Filter for the word "scene" and keep each matching line.

DATA EXTRACT:
══════════════════════════════
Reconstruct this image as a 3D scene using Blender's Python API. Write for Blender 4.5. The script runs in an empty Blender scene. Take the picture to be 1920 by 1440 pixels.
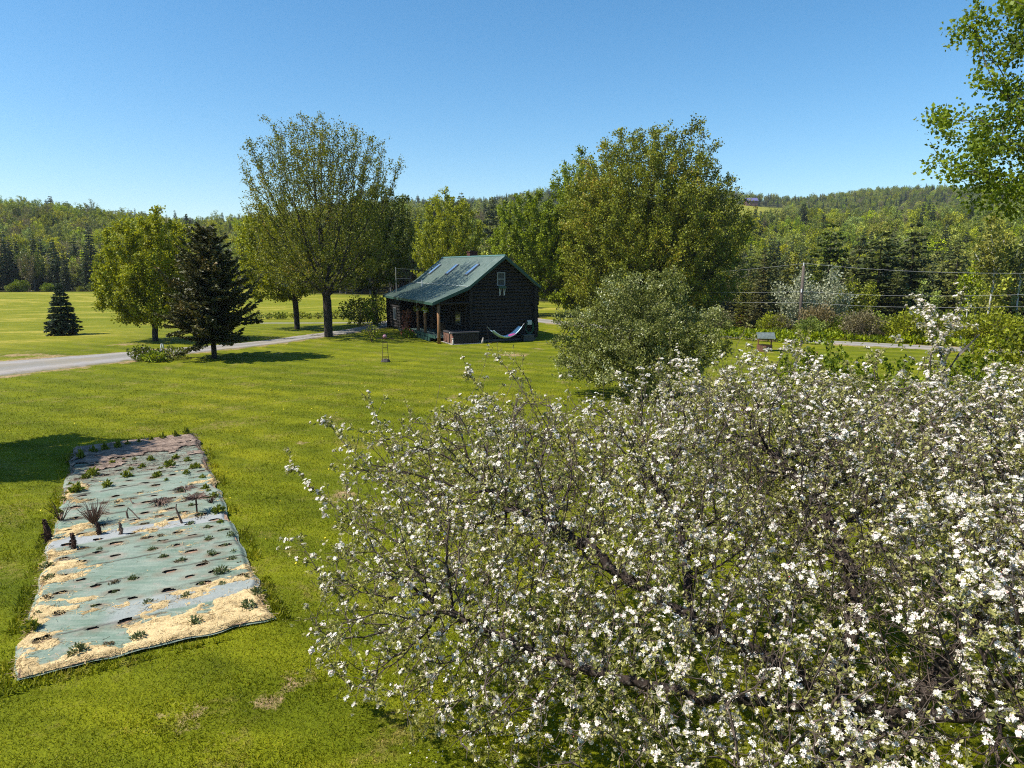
import bpy, math, random
import numpy as np
from math import radians as R, sin, cos, pi
random.seed(7)
S = bpy.context.scene
# ------------------------------------------------------------ camera, sky, sun, exposure
HC = 5.5; PITCH = math.atan(220 / 1280)
cam = bpy.data.objects.new("camera", bpy.data.cameras.new("camera")); S.collection.objects.link(cam)
cam.location = (0, 0, HC); cam.rotation_euler = (pi / 2 - PITCH, 0, 0)
cam.data.sensor_width = 36; cam.data.lens = 24; cam.data.clip_end = 6000; cam.data.clip_start = 0.1
S.camera = cam
S.view_settings.view_transform = 'Standard'; S.view_settings.look = 'None'
S.view_settings.exposure = 0.62; S.view_settings.gamma = 1
SUN_EL = R(52); SUN_AZ = R(-106)          # azimuth from +Y towards +X: the sun stands to the left, a little behind
W = bpy.data.worlds.new("World"); S.world = W; W.use_nodes = True
nt = W.node_tree; bg = nt.nodes['Background']
sky = nt.nodes.new('ShaderNodeTexSky'); sky.sky_type = 'NISHITA'; sky.sun_disc = False
sky.sun_elevation = SUN_EL; sky.sun_rotation = SUN_AZ; sky.altitude = 300; sky.air_density = 1.0; sky.dust_density = 0.5; sky.ozone_density = 3.0
hsv = nt.nodes.new('ShaderNodeHueSaturation'); hsv.inputs['Saturation'].default_value = 1.27; hsv.inputs['Hue'].default_value = .493; nt.links.new(sky.outputs[0], hsv.inputs['Color'])
nt.links.new(hsv.outputs[0], bg.inputs[0]); bg.inputs[1].default_value = 0.113
sl = bpy.data.lights.new("sun", 'SUN'); sl.energy = 5.0; sl.angle = R(0.53); sl.color = (1, 0.95, 0.86)
so = bpy.data.objects.new("sun", sl); S.collection.objects.link(so)
from mathutils import Vector
sdir = Vector((sin(SUN_AZ) * cos(SUN_EL), cos(SUN_AZ) * cos(SUN_EL), sin(SUN_EL)))
so.rotation_euler = sdir.to_track_quat('Z', 'Y').to_euler(); so.location = (-30, 0, 60)
S.cycles.max_bounces = 6; S.cycles.diffuse_bounces = 3; S.cycles.transmission_bounces = 4; S.cycles.transparent_max_bounces = 6
S.cycles.caustics_reflective = False; S.cycles.caustics_refractive = False
S.render.film_transparent = False; S.cycles.filter_width = 1.1; S.cycles.use_denoising = False; S.cycles.sample_clamp_direct = 2.0; S.cycles.sample_clamp_indirect = 2.0

# ------------------------------------------------------------ helpers
def link(o): S.collection.objects.link(o); return o
def tag(o, label=None, cat=None, group=None, kind=None):
    for k, v in (('label', label), ('category', cat), ('group', group), ('kind', kind)):
        if v: o[k] = v
    return o
def empty(name, loc, label=None, cat=None, group=None, rz=0):
    o = bpy.data.objects.new(name, None); o.location = loc; o.rotation_euler.z = rz; link(o)
    return tag(o, label, cat, group)
def mesh_np(name, groups, mats, smooth=False):
    """groups: list of (verts Nx3, faces MxK, material index or array)"""
    vs, loops, starts, totals, mi = [], [], [], [], []
    off = 0; lo = 0
    for V, F, m in groups:
        V = np.asarray(V, np.float32).reshape(-1, 3); F = np.asarray(F, np.int64)
        if len(F) == 0: continue
        k = F.shape[1]
        vs.append(V); loops.append((F + off).ravel()); starts.append(lo + np.arange(len(F)) * k); totals.append(np.full(len(F), k))
        mi.append(np.full(len(F), m) if np.isscalar(m) else np.asarray(m)); off += len(V); lo += len(F) * k
    me = bpy.data.meshes.new(name)
    if vs:
        V = np.concatenate(vs); L = np.concatenate(loops); st = np.concatenate(starts); tt = np.concatenate(totals); mi = np.concatenate(mi)
        me.vertices.add(len(V)); me.vertices.foreach_set('co', V.ravel())
        me.loops.add(len(L)); me.loops.foreach_set('vertex_index', L.astype(np.int32))
        me.polygons.add(len(st)); me.polygons.foreach_set('loop_start', st.astype(np.int32)); me.polygons.foreach_set('loop_total', tt.astype(np.int32))
        me.polygons.foreach_set('material_index', mi.astype(np.int32))
        if smooth: me.polygons.foreach_set('use_smooth', np.ones(len(st), bool))
    for m in mats: me.materials.append(m)
    me.update(calc_edges=True)
    return me
def obj(name, me, parent=None):
    o = bpy.data.objects.new(name, me); link(o)
    if parent is not None: o.parent = parent
    return o
class MB:
    """collects boxes, tubes and polygons into one mesh"""
    def __init__(s): s.v = []; s.f = []; s.m = []
    def add(s, V, F, m=0):
        o = len(s.v); s.v += [tuple(map(float, p)) for p in V]; s.f += [tuple(i + o for i in f) for f in F]; s.m += [m] * len(F)
    def box(s, a, b, m=0):
        x0, y0, z0 = a; x1, y1, z1 = b
        s.add([(x0,y0,z0),(x1,y0,z0),(x1,y1,z0),(x0,y1,z0),(x0,y0,z1),(x1,y0,z1),(x1,y1,z1),(x0,y1,z1)],
              [(0,3,2,1),(4,5,6,7),(0,1,5,4),(1,2,6,5),(2,3,7,6),(3,0,4,7)], m)
    def prism(s, poly, d, m=0):
        """polygon (list of 3d points) extruded by vector d"""
        n = len(poly); d = Vector(d); P = [Vector(p) for p in poly]
        s.add(P + [p + d for p in P], [tuple(range(n))[::-1], tuple(range(n, 2 * n))] + [(i, (i + 1) % n, (i + 1) % n + n, i + n) for i in range(n)], m)
    def tube(s, pts, r, n=8, m=0, cap=True):
        pts = [Vector(p) for p in pts]; rr = r if isinstance(r, (list, tuple)) else [r] * len(pts)
        V = []; F = []
        for i, p in enumerate(pts):
            d = (pts[min(i + 1, len(pts) - 1)] - pts[max(i - 1, 0)])
            d = d.normalized() if d.length > 1e-9 else Vector((0, 0, 1))
            a = Vector((0, 0, 1)) if abs(d.z) < .9 else Vector((1, 0, 0)); u = d.cross(a).normalized(); w = d.cross(u)
            V += [p + (u * cos(2 * pi * k / n) + w * sin(2 * pi * k / n)) * rr[i] for k in range(n)]
        for i in range(len(pts) - 1):
            F += [(i * n + k, i * n + (k + 1) % n, (i + 1) * n + (k + 1) % n, (i + 1) * n + k) for k in range(n)]
        if cap: F += [tuple(range(n))[::-1], tuple(range((len(pts) - 1) * n, len(pts) * n))]
        s.add(V, F, m)
    def ball(s, c, r, n=8, m=0, sq=(1, 1, 1), jit=0, half=False):
        V = []; F = []; rings = n // 2 + 1
        for i in range(rings + 1):
            th = (pi / 2 if half else pi) * i / rings
            for k in range(n):
                q = r * (1 + (random.random() - .5) * jit)
                V.append((c[0] + q * sq[0] * sin(th) * cos(2 * pi * k / n), c[1] + q * sq[1] * sin(th) * sin(2 * pi * k / n), c[2] + q * sq[2] * cos(th)))
        for i in range(rings):
            F += [(i * n + k, (i + 1) * n + k, (i + 1) * n + (k + 1) % n, i * n + (k + 1) % n) for k in range(n)]
        s.add(V, F, m)
    def build(s, name, mats, parent=None, smooth=False, bevel=0):
        me = bpy.data.meshes.new(name); me.from_pydata(s.v, [], s.f)
        for m in (mats if isinstance(mats, list) else [mats]): me.materials.append(m)
        me.polygons.foreach_set('material_index', s.m)
        if smooth: me.polygons.foreach_set('use_smooth', [True] * len(s.f))
        me.update(); o = obj(name, me, parent)
        if bevel:
            b = o.modifiers.new('bevel', 'BEVEL'); b.width = bevel; b.segments = 2; b.limit_method = 'ANGLE'
        return o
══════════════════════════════
FINISHED ANSWER:
Reconstruct this image as a 3D scene using Blender's Python API. Write for Blender 4.5. The script runs in an empty Blender scene. Take the picture to be 1920 by 1440 pixels.
S = bpy.context.scene